The one pair I regret was a pair of bad weather Shimanos that are basically like boots. The idea was to save you from rain, but of course I learned quickly that once the rain gets in over the top, it can’t get out, making you even more miserable. I won’t tell you how much they cost.

Then there’s a pair of Bont Riots, the cheapest Bonts you can buy. I was interested in the way you can heat them up and mold them to your feet.

Also, I needed to replace a pair of aging, but great Specialized Experts. The Bonts were great, and I’ve now had them for years. I suspect this might be their last summer, because the sole seems to be losing its rigidity.

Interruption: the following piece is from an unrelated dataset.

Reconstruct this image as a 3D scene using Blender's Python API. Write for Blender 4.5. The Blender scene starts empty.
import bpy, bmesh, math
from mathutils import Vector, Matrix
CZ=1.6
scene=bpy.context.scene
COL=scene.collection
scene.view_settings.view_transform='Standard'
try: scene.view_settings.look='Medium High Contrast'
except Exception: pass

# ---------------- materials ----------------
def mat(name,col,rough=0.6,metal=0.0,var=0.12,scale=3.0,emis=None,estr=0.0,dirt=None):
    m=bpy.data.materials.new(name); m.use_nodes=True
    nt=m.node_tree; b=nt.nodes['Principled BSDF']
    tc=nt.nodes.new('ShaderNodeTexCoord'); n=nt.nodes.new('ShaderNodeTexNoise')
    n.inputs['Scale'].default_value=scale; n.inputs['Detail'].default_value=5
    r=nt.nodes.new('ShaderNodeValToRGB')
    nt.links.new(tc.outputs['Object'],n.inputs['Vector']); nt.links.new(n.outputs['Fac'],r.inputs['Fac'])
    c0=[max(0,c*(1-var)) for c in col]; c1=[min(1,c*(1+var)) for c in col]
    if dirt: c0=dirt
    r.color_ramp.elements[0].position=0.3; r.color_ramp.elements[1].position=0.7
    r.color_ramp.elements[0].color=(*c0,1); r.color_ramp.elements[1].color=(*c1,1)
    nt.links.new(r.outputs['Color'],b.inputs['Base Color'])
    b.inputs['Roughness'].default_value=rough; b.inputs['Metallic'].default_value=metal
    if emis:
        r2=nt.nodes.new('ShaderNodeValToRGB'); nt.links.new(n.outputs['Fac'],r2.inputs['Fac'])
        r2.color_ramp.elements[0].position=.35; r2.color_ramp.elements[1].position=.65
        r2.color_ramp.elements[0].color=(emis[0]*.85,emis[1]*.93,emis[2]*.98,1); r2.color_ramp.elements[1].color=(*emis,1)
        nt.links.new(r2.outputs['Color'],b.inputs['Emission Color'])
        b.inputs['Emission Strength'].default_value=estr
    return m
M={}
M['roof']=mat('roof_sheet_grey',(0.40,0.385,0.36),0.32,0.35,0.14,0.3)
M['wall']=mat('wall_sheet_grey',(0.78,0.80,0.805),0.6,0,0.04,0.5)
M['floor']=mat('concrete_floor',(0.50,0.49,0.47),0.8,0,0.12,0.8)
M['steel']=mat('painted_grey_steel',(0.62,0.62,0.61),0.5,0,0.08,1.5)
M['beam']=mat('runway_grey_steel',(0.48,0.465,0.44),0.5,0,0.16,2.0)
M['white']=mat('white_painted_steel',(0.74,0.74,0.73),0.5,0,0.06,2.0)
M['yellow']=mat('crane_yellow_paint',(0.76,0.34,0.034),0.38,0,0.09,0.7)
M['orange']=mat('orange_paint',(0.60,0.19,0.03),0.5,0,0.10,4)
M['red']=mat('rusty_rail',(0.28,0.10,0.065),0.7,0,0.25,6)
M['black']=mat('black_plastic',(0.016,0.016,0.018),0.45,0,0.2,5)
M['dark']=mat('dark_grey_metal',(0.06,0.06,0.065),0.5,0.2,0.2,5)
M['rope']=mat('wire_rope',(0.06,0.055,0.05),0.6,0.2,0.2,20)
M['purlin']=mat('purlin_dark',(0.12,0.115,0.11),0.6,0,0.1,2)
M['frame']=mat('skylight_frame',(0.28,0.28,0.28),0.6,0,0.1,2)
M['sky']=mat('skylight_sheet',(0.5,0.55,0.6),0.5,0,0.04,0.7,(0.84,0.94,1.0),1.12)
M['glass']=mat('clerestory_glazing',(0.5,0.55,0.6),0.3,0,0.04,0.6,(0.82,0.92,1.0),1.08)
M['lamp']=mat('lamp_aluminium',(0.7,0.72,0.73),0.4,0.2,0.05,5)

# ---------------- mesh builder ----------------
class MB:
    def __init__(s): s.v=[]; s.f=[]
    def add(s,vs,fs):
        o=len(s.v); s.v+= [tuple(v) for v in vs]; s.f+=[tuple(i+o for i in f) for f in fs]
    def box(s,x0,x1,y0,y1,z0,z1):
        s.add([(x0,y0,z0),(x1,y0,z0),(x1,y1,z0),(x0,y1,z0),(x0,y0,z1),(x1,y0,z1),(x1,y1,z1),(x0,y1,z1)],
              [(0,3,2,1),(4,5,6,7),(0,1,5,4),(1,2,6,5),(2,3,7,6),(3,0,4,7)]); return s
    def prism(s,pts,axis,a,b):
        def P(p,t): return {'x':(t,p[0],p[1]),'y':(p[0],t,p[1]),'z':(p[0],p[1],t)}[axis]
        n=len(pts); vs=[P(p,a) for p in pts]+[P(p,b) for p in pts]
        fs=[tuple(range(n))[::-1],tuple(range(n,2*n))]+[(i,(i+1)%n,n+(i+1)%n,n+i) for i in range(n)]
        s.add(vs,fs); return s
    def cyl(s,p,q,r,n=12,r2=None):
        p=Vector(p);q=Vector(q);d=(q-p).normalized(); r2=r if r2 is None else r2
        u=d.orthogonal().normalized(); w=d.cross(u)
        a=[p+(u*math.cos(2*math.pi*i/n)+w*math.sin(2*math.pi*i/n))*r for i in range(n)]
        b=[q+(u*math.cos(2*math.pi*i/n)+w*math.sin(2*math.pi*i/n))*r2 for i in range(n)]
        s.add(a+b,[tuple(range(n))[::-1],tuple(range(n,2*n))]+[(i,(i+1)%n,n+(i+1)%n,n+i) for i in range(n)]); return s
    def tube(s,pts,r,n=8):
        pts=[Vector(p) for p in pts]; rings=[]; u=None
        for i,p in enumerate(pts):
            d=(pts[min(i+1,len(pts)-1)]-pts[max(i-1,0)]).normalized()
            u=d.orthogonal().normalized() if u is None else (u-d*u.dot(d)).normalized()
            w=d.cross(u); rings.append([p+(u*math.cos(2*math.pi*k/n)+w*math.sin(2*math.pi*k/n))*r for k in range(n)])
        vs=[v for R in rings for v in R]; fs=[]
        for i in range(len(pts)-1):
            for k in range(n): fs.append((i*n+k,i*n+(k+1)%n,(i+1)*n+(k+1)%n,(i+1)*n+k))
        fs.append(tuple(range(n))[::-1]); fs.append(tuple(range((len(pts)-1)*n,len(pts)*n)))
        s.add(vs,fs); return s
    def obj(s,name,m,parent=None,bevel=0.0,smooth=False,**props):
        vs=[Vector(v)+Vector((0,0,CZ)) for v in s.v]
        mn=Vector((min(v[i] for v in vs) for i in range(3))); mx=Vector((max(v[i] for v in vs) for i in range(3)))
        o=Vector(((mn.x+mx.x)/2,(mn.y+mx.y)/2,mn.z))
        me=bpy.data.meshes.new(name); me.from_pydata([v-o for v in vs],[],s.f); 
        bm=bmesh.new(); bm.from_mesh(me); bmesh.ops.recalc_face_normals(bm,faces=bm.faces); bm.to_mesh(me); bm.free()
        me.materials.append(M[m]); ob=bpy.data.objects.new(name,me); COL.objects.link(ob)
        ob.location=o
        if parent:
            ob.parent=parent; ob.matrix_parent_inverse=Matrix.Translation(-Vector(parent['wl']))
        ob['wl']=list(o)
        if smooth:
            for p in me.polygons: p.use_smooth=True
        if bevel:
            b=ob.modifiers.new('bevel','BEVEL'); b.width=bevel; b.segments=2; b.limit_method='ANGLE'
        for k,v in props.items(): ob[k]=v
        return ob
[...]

Then there’s a pair of Giro Savix, which I bought on a voucher in January and are great... for the winter. They’re too damn warm for a hot summer’s day.

Finally there’s a pair of Shimano RC-7s which are the superstars. They were also reduced by about €100 when I bought them.

Despite being on the better looking and whiter end of the market, they are quite tough and likely to last me many years.

That’s something I’ve noticed over the years with the Shimano shoes I’ve owned — and the reviews I read of these indicated something similar.

So, while it seems like a lot of shoes, at least one of them (the Bonts) are approaching their eternal reward, and another (the wet weather Shimanos) just need to go on DoneDeal, although I wouldn’t wish them on anyone.

The rest have their place. That’s my story and I’m sticking to it. I don’t care what you say.